Pick out every line in the data below that holds "Write".

DATA RECORDS –
-- -- --

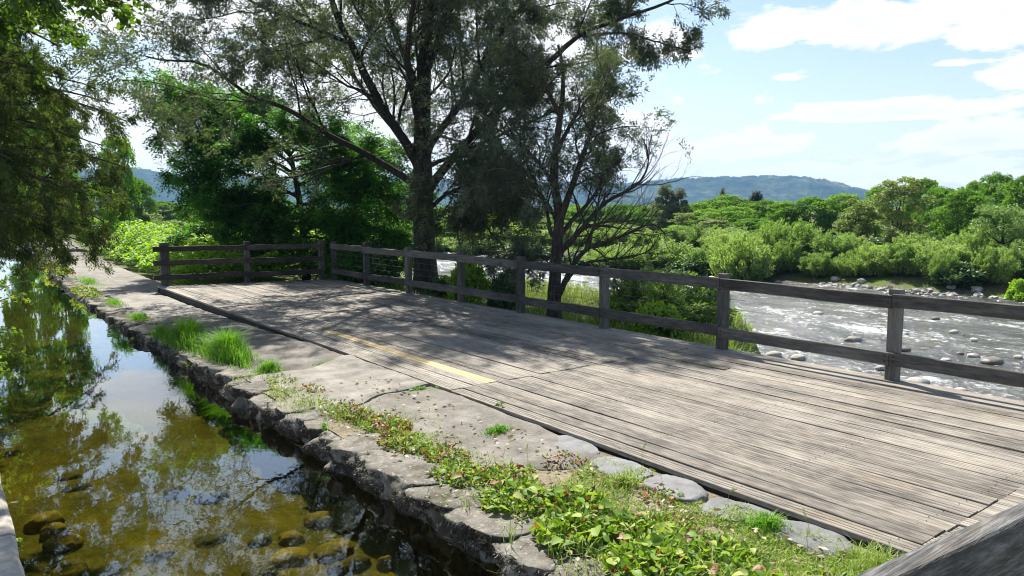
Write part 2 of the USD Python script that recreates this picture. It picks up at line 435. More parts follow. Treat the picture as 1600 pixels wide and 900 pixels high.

-- -- --

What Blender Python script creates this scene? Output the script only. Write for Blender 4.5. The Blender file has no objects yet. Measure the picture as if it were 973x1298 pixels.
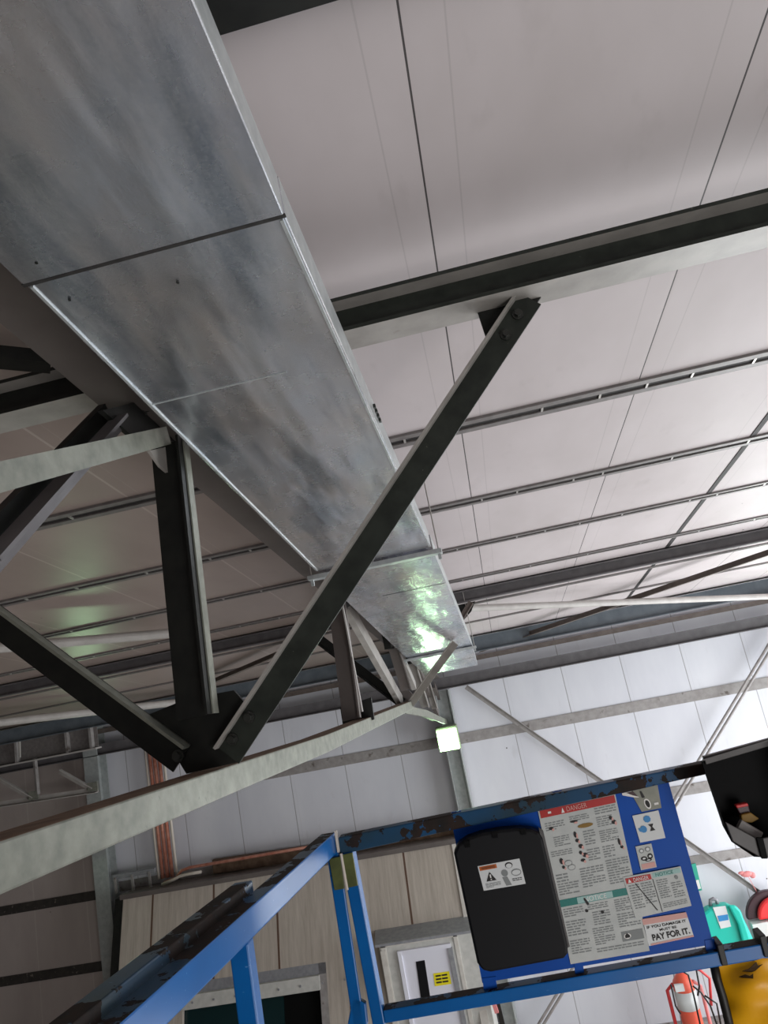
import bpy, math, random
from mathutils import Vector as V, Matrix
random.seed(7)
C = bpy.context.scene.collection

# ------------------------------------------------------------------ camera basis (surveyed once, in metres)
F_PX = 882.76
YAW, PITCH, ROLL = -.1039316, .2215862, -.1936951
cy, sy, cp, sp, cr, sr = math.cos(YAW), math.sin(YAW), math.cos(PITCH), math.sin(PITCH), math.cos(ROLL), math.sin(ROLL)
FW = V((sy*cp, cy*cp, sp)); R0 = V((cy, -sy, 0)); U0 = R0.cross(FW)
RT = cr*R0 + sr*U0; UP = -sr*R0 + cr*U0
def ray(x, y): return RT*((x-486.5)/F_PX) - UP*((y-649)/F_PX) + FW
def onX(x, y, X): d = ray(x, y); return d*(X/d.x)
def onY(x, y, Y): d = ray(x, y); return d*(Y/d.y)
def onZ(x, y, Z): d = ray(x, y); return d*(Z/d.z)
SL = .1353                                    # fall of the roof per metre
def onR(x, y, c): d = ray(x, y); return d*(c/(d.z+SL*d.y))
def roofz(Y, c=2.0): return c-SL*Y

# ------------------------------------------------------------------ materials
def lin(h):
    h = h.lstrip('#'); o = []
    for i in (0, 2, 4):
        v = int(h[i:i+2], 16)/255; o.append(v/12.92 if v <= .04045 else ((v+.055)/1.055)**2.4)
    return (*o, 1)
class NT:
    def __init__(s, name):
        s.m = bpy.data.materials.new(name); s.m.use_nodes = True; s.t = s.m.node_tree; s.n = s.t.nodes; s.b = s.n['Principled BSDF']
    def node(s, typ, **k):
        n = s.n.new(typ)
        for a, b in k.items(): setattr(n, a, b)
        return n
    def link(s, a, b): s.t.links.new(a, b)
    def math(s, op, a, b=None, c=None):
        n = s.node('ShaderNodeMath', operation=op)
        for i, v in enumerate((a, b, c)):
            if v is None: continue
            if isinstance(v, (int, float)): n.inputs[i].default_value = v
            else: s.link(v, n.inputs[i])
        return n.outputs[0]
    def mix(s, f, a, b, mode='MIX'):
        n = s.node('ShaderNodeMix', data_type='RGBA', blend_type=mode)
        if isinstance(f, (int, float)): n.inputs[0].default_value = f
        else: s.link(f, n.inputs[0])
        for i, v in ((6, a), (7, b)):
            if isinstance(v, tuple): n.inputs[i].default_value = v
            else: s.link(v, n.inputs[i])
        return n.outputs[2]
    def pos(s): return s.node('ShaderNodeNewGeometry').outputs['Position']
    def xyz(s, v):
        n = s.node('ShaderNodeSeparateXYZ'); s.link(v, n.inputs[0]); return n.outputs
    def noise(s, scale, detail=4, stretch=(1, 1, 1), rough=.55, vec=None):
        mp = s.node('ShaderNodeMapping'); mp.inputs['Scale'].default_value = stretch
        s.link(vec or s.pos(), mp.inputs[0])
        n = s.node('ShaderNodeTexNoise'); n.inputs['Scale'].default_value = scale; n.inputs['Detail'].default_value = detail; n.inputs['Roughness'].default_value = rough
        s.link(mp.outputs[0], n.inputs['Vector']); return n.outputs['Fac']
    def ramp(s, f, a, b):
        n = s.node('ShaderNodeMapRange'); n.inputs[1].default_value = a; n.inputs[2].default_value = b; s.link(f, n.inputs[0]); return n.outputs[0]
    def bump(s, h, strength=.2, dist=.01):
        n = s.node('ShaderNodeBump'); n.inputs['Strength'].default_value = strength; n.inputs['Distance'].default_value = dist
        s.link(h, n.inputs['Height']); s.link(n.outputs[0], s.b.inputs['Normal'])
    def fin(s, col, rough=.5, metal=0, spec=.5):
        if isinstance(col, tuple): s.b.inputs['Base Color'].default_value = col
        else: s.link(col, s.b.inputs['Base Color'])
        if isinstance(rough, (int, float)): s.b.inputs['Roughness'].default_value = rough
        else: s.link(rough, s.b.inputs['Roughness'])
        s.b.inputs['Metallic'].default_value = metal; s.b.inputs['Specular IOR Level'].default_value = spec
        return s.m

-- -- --

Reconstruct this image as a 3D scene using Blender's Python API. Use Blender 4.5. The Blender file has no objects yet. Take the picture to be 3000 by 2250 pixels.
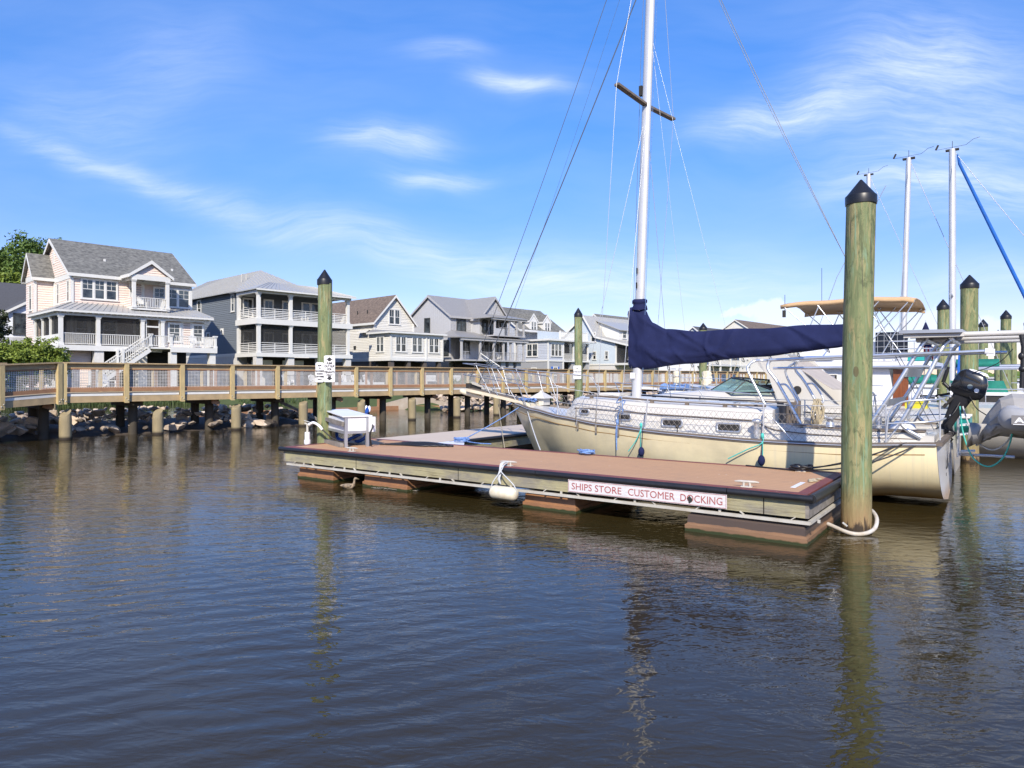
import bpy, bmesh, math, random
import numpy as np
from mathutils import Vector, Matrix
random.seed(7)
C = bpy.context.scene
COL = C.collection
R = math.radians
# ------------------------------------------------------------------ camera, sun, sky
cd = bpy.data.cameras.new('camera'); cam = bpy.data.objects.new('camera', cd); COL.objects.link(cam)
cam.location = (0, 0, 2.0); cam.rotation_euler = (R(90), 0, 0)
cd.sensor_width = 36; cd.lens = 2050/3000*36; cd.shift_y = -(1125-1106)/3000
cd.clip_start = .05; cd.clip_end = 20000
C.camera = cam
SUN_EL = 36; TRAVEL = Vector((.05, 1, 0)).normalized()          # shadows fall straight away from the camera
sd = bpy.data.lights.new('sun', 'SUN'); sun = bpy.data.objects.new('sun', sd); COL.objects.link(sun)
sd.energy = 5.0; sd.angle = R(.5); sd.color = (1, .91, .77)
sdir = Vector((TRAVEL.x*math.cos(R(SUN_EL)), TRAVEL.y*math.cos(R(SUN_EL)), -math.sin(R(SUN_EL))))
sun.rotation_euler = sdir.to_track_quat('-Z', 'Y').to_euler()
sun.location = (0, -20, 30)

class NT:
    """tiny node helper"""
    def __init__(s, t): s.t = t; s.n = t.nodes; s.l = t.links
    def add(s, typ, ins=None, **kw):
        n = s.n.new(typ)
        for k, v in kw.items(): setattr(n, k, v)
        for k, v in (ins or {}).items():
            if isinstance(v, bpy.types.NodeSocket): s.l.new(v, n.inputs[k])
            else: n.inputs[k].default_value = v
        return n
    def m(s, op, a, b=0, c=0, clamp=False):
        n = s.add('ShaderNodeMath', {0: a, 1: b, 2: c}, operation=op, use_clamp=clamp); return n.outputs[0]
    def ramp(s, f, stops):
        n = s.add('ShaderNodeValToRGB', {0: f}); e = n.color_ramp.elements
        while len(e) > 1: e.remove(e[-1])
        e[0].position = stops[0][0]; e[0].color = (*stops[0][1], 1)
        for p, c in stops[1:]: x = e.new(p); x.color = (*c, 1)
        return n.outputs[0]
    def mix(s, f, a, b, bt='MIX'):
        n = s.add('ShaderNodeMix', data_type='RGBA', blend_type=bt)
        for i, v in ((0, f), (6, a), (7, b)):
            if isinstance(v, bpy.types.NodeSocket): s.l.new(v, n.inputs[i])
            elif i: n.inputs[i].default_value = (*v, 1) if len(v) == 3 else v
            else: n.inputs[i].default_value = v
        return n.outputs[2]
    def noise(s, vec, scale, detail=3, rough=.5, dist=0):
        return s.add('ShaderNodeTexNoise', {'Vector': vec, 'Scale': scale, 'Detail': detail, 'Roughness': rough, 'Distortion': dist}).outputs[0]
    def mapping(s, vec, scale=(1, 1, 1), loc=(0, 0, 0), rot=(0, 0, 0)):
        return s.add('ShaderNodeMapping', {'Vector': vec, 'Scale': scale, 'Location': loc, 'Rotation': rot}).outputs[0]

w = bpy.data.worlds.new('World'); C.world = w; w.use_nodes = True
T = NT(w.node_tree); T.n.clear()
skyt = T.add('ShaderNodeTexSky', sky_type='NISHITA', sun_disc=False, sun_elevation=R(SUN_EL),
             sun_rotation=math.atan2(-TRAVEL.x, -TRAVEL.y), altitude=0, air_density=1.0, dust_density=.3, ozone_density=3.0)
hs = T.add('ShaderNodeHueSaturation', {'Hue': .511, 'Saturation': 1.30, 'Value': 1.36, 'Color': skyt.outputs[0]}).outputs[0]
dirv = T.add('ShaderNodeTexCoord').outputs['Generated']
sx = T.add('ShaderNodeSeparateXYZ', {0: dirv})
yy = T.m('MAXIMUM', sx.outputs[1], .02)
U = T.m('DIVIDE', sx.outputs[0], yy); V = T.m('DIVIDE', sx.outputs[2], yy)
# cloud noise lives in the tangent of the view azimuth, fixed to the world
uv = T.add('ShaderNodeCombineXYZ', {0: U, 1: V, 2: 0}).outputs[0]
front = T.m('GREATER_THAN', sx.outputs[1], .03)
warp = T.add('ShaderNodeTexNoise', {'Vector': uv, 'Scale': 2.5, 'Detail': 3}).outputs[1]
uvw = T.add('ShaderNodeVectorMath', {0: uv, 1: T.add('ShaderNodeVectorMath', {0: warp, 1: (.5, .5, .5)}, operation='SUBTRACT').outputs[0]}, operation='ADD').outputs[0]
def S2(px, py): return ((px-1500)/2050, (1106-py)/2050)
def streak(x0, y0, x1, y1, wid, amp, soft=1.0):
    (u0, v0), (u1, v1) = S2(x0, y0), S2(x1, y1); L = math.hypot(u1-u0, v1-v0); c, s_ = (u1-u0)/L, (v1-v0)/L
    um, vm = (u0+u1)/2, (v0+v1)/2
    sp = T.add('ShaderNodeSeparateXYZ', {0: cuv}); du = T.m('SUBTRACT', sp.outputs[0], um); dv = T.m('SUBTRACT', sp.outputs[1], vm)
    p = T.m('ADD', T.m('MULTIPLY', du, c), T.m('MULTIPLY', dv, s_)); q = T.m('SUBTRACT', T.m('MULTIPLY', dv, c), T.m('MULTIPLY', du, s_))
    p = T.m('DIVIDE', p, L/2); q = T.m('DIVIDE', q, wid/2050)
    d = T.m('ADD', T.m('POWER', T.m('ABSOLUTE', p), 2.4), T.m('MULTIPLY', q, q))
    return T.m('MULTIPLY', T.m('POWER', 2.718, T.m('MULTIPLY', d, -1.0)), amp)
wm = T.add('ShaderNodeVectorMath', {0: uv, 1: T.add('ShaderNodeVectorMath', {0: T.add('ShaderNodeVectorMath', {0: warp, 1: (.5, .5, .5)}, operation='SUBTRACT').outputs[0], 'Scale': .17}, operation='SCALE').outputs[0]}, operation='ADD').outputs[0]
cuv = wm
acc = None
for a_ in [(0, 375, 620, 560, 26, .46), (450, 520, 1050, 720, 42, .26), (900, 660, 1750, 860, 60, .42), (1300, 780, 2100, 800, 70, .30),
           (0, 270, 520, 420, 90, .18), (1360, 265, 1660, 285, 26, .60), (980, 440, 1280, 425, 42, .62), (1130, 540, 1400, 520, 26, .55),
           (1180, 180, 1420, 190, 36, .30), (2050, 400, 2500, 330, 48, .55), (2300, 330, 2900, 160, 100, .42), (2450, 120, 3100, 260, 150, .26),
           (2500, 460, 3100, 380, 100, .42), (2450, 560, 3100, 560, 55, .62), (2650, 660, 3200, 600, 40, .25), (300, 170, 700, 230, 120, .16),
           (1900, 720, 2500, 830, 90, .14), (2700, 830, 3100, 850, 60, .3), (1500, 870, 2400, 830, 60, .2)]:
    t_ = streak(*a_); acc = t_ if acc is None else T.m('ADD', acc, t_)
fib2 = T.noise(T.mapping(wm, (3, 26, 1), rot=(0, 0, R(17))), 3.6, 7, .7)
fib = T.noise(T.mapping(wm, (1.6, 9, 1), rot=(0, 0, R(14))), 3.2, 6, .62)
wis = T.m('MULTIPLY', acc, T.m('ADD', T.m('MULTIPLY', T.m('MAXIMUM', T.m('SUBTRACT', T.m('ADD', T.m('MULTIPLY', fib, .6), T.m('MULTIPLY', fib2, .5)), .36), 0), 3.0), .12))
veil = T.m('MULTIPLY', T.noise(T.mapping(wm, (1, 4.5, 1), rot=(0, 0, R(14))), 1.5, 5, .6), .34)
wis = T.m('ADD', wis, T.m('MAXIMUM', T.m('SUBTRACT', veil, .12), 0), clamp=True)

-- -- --

RESULT OF THIS EXERCISE –
Write part 2 of the USD Python script that recreates this picture. It picks up at line 435. More parts follow. Treat the picture as 1600 pixels wide and 900 pixels high.
What Blender Python script creates this scene? Output the script only. Write for Blender 4.5. The Blender file has no objects yet. Measure the picture as if it were 973x1298 pixels.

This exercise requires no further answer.